724 S.W.2d 228 | Ky. Ct. App. | 1987
Dorothy ASHCRAFT, Appellant,
v.
PEOPLES LIBERTY BANK & TRUST CO., INC. and Allright Parking, Inc., Appellees.
Court of Appeals of Kentucky.
*229 Steven C. Martin, Covington, for appellant.
Rodney Bryson, Ware, Bryson, West & Bartlett, Covington, for appellee/Bank.
James T. Whittle, Jr., Kurt A. Phillips, Spalding & Philipps, Covington, for appellee/Allright.
Before DYCHE, MILLER and REYNOLDS, JJ.
DYCHE, Judge.
A heavy snow fell in the Northern Kentucky area on February 12, 1985. Three days later, Dorothy Ashcraft went to Peoples Liberty Bank & Trust Co. (hereinafter "bank") to transact some business. She parked her car in the parking lot owned by the bank and operated by Allright Parking, Inc. (hereinafter "Allright"). Although her visit to the bank was in the daylight hours, making it clearly visible that neither the bank nor Allright had made any attempt to clear the lot of snow and ice, Mrs. Ashcraft proceeded from her car to the bank.
While crossing the lot, she slipped on the ice and snow, fell and broke her hip. She filed suit in the Kenton Circuit Court alleging negligence by the bank and Allright in failing to clear the parking lot of ice and snow. On April 25, 1986, the court granted both defendants summary judgments against Ms. Ashcraft, dismissing her complaint.

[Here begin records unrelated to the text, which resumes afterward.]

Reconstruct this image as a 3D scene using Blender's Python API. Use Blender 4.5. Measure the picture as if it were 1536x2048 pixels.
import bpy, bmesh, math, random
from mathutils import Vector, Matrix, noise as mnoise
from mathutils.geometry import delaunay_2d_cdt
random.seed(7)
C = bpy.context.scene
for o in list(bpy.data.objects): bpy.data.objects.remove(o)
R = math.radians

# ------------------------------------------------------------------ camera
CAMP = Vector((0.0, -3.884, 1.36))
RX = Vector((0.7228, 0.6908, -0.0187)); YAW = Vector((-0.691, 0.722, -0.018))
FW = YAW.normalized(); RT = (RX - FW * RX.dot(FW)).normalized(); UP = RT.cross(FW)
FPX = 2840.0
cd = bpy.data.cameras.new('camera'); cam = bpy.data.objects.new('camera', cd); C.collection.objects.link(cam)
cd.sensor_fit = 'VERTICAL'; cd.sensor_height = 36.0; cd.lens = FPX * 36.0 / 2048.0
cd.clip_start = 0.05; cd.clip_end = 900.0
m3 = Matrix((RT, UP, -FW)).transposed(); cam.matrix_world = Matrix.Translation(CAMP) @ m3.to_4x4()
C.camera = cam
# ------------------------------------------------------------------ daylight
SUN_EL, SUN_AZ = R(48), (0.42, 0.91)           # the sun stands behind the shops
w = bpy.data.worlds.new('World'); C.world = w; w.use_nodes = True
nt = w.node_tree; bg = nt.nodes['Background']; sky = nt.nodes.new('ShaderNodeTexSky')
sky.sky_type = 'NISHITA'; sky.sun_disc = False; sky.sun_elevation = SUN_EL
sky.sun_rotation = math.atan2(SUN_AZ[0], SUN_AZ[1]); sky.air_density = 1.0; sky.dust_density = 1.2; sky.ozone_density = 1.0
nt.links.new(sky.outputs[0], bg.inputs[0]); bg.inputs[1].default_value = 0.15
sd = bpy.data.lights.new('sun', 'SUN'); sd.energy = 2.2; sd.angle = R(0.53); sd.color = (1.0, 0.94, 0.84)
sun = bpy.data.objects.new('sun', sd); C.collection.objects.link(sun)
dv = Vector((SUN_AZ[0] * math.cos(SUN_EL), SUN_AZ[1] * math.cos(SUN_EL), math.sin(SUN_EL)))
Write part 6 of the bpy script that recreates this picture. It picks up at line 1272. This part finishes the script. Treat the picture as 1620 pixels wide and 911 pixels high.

She now appeals, claiming that a new standard of negligence regarding slip-and-fall cases should apply, pursuant to Hilen v. Hays, Ky., 673 S.W.2d 713 (1984), and that Standard Oil Co. v. Manis, Ky., 433 S.W.2d 856 (1968) no longer is the law in this type case. We do not agree, and affirm the judgment of the Kenton Circuit Court.
The law of negligence, both before and since Hilen, supra, deals with duties and the breach thereof. If no duty is owed by the defendant to the plaintiff, there can be no breach thereof, and therefore no actionable negligence. Such is the case here.
According to Standard Oil, supra, natural outdoor hazards which are as obvious to an invitee as to the owner of the premises do not constitute unreasonable risks to the former which the landowner has a duty to remove or warn against.
The undisputed testimony in this case shows that the hazard faced by appellant was created by natural elements; it was outside, exposed in broad daylight; it was obvious to appellant that it was "slick all over."
Under these circumstances, we are of the opinion defendant could not have reasonably foreseen that [appellant] would proceed without exercising commensurate caution.
There was no duty on [appellees] to stay the elements or make this walkway absolutely [sic] safe. Nor was there a duty to warn [appellant] that the obvious natural conditions may have created a risk.
Standard Oil Co., supra, at 859.
The judgment of the Kenton Circuit Court is affirmed.
Further, pursuant to 2(a) of the Order Designating the case as a Special Appeal, the application of CR 76.20 and CR 76.32, as well as other appropriate Rules of Civil Procedure pertaining to further appellate steps, are reinstated effective the date of this opinion.
REYNOLDS, J., concurs.
MILLER, J., concurs by separate opinion.
MILLER, Judge, concurring.
Bound by the decision in Standard Oil Co. v. Manis, Ky., 433 S.W.2d 856 (1968), I concur. I am, however, of the opinion that Manis should be revisited and clarified. Manis is generally interpreted as holding that a commercial owner owes no duty to a business invitee for injuries sustained as a result of a natural accumulation of snow and ice on outside premises. I do not believe the rule is so broad.
In my judgment, there are situations where a natural accumulation may require warning. Modern shopping centers, with near-constant attendance, well-lighted spaces and well-drained parking areas, *230 have encouraged the consuming public to walk with casual regard for its footing. Incident to significant snowfall, it is common practice for outside parking lots to be cleared and treated with assorted substances. A parking area which falls short of neighboring standards may result in a submissible issue of negligence.